Reproduce the first line and every line after it, exactly, through the one containing "obj('foliage', ml, M['leaf_dark'], t)". Leave out the rest.
───
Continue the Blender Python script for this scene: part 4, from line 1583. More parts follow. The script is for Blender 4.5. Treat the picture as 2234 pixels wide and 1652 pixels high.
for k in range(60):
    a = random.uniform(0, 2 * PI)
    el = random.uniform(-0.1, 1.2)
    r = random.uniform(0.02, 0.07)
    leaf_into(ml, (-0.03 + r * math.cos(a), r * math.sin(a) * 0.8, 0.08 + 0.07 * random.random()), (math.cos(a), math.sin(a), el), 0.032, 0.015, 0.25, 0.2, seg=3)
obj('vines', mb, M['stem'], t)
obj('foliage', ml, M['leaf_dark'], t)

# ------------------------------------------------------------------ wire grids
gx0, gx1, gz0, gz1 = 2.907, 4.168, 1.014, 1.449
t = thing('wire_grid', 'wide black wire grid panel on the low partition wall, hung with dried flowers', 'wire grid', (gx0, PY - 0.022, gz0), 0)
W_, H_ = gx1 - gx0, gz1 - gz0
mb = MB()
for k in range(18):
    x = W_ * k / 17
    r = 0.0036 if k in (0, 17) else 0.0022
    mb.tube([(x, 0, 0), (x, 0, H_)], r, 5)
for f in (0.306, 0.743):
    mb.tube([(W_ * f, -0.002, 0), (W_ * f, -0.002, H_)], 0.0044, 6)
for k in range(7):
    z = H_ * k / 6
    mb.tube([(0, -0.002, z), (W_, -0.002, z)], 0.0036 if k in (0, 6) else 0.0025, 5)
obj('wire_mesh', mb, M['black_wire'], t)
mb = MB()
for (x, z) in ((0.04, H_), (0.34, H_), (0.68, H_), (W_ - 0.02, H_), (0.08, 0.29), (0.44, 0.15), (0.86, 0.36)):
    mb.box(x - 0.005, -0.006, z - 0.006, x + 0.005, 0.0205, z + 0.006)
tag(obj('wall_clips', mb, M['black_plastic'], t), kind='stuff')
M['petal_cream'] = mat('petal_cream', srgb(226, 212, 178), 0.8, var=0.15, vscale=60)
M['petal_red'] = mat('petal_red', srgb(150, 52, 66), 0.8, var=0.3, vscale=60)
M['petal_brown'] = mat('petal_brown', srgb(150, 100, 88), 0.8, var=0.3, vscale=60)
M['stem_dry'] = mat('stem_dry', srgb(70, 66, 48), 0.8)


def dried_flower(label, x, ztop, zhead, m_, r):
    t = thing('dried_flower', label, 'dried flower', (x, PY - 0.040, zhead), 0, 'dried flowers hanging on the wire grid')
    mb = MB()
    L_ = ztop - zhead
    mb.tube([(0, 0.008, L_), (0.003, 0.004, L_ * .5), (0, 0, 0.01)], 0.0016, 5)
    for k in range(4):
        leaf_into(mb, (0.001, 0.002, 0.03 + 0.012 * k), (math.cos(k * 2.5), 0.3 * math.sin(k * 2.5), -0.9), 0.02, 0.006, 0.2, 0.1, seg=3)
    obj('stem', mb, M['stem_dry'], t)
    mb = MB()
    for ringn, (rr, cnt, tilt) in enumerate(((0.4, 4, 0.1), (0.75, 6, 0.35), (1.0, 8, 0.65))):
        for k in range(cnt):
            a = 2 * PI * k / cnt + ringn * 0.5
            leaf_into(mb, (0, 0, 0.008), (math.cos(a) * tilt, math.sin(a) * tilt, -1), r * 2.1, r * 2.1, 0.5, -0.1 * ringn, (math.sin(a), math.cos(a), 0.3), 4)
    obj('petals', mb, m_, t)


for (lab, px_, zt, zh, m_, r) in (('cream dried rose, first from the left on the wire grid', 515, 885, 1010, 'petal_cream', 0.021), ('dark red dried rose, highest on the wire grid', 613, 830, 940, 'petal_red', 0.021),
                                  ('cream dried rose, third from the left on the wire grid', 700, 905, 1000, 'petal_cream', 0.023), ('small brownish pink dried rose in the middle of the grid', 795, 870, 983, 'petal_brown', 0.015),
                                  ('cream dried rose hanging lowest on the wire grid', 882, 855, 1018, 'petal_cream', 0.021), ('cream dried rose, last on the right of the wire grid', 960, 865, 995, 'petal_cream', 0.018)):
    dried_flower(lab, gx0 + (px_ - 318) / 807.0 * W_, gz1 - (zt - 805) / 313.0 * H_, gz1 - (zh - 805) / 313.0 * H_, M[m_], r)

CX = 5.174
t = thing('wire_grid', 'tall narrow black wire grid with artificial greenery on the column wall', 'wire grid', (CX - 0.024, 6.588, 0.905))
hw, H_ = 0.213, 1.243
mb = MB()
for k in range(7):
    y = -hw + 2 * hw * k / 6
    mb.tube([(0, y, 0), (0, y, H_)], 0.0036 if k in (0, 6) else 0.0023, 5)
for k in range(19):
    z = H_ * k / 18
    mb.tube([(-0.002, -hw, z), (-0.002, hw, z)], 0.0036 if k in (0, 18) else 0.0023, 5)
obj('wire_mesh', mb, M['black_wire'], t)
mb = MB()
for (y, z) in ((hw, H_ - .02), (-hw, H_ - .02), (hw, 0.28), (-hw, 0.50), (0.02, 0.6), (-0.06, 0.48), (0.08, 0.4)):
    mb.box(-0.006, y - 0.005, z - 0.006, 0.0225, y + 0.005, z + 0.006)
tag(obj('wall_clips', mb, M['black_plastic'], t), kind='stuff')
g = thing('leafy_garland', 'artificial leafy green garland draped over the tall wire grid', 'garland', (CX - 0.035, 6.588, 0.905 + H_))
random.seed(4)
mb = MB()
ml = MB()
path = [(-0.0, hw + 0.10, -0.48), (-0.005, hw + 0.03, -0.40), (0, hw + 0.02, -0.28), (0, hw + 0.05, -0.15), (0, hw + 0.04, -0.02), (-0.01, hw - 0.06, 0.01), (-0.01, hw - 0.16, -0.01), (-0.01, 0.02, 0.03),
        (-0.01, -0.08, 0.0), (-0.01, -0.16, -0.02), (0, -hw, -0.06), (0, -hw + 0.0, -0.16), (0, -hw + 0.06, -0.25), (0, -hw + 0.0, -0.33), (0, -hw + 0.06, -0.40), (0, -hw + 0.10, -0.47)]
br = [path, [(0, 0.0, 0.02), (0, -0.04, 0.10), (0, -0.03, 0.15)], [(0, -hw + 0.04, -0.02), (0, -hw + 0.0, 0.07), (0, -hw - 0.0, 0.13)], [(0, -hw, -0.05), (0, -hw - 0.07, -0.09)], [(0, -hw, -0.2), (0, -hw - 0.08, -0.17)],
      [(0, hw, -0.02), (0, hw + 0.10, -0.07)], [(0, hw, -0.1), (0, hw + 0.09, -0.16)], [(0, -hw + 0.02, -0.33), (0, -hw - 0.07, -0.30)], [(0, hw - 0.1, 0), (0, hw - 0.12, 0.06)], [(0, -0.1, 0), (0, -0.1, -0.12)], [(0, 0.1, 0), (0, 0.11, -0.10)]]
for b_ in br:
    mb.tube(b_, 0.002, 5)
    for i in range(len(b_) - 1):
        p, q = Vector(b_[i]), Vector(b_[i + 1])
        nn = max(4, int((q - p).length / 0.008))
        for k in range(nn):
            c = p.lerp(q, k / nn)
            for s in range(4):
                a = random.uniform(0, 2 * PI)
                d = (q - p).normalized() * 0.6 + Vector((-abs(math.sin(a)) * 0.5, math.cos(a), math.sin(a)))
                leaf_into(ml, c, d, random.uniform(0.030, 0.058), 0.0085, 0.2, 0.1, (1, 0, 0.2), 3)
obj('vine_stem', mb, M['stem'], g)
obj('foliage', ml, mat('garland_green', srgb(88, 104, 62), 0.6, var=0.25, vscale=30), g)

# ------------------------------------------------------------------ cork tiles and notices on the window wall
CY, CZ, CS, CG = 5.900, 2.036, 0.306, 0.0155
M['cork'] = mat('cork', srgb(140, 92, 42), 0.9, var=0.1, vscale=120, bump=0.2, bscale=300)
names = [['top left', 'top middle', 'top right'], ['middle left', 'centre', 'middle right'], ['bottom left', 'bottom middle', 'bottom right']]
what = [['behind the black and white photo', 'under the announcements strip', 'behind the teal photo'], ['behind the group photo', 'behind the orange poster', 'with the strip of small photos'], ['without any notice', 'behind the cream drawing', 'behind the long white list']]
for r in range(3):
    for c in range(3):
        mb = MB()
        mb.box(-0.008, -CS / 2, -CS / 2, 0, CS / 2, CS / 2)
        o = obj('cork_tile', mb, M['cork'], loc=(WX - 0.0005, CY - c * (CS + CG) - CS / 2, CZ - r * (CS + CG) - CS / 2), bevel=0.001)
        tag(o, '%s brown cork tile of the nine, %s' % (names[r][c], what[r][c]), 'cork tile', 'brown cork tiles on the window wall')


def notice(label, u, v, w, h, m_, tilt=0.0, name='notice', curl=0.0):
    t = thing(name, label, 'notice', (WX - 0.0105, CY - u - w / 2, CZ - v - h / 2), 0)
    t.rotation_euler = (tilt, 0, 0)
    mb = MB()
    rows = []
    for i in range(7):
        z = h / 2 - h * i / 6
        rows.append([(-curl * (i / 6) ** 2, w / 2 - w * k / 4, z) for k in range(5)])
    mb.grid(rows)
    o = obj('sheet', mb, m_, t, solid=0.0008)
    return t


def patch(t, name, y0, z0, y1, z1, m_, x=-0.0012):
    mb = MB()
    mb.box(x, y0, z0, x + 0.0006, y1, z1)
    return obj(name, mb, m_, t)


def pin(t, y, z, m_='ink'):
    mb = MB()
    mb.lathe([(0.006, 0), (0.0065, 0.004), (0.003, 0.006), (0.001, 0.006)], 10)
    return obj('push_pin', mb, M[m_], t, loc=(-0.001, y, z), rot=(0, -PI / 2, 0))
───
» EXPECTED OUTPUT
Continue the Blender Python script for this scene: part 4, from line 1583. More parts follow. The script is for Blender 4.5. Treat the picture as 2234 pixels wide and 1652 pixels high.
for k in range(60):
    a = random.uniform(0, 2 * PI)
    el = random.uniform(-0.1, 1.2)
    r = random.uniform(0.02, 0.07)
    leaf_into(ml, (-0.03 + r * math.cos(a), r * math.sin(a) * 0.8, 0.08 + 0.07 * random.random()), (math.cos(a), math.sin(a), el), 0.032, 0.015, 0.25, 0.2, seg=3)
obj('vines', mb, M['stem'], t)
obj('foliage', ml, M['leaf_dark'], t)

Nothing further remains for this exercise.